M.H. : Vous y arrivez ?
A.B. : Pas du tout. Je garde l’exigence, ce qui est déjà beaucoup. Exemple de la liberté libre : en 1884, il dit une phrase incroyable dans une lettre. Il dit : « Je vais acheter un cheval et m’en aller ». Vous pouvez écrire une phrase pareille ? C’est impossible aujourd’hui. En plus, il le fait. S’il le fait, c’est vraiment possible. C’est encore possible peut être en Mongolie, mais c’est du tourisme. Il y a l’idée de départ libre. Et lointain, sans rien devoir à personne, sans savoir ce qu’on va faire. C’est un pur projet de liberté.

M.H. : Quelle a été l’importance de sa relation avec Verlaine ?
A.B. : C’est à travers Verlaine qu’il a rencontré les poètes contemporains, et c’est à travers lui que se concentrent tous ses rejets. La société des poètes, l’Europe même, le désir de s’en aller. Mais aussi, il faut dire que Verlaine était un éditeur extraordinaire, il a édité tout Rimbaud. Sans Verlaine, on ne le connaîtrait peut-être pas aujourd’hui.

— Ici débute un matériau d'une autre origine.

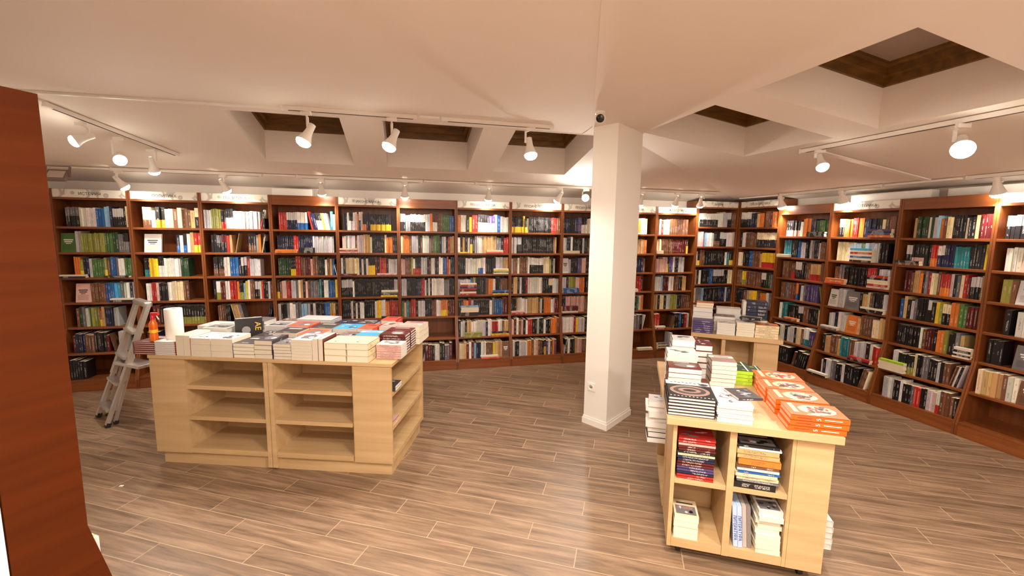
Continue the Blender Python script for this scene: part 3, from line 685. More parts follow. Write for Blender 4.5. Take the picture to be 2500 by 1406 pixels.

M.H. : Écrivez-vous toujours sur lui ?
A.B. : J’ai cessé franchement. J’ai décidé, et ça m’a fait du mal, de m’arrêter à 37 ans, à l’âge où lui-même est mort. Mais je n’ai pas passé un jour sans y penser, sans continuer d’y travailler. Et puis surtout en préparant d’autres livres. Le problème n’est pas d’écrire sur Rimbaud mais d’être un minimum soi-même. Et c’est lui qui m’aide à cela.

M.H. : Vous vous sentez proche de lui ?
A.B. : Tout le temps.

M.H. : Comme s’il était une partie de vous, une sorte d’avatar ?
A.B. : Oui. Un avatar. C’est fort au sens hindou du terme, d’être un avatar de Rimbaud. C’est un compagnon, dans le ciel, il y a des compagnons invisibles dans le ciel, mais le compagnon, on ne le voit pas. On en a tous, vous aussi d’ailleurs (sourire).

M.H. : Vous travaillez sur des livres en ce moment ?
A.B. : Oui, j’ai un livre qui va paraître en automne sur la langue française. Là, Rimbaud m’importe aussi, parce que c’est la figure du révolté, et personne ne manie la langue française comme lui. C’est une figure du révolté, comme les rockers ont utilisé cette idée par exemple, mais il avait lu toute la bibliothèque de Charleville, il avait avalé tout le British Museum. Ce n’est pas un casseur non plus, c’est aussi un grand transmetteur. Et même la condition de la révolte, ça passe par là. Pas par la transmission mais par le fait qu’il a tout assimilé. En cela, je l’admire beaucoup.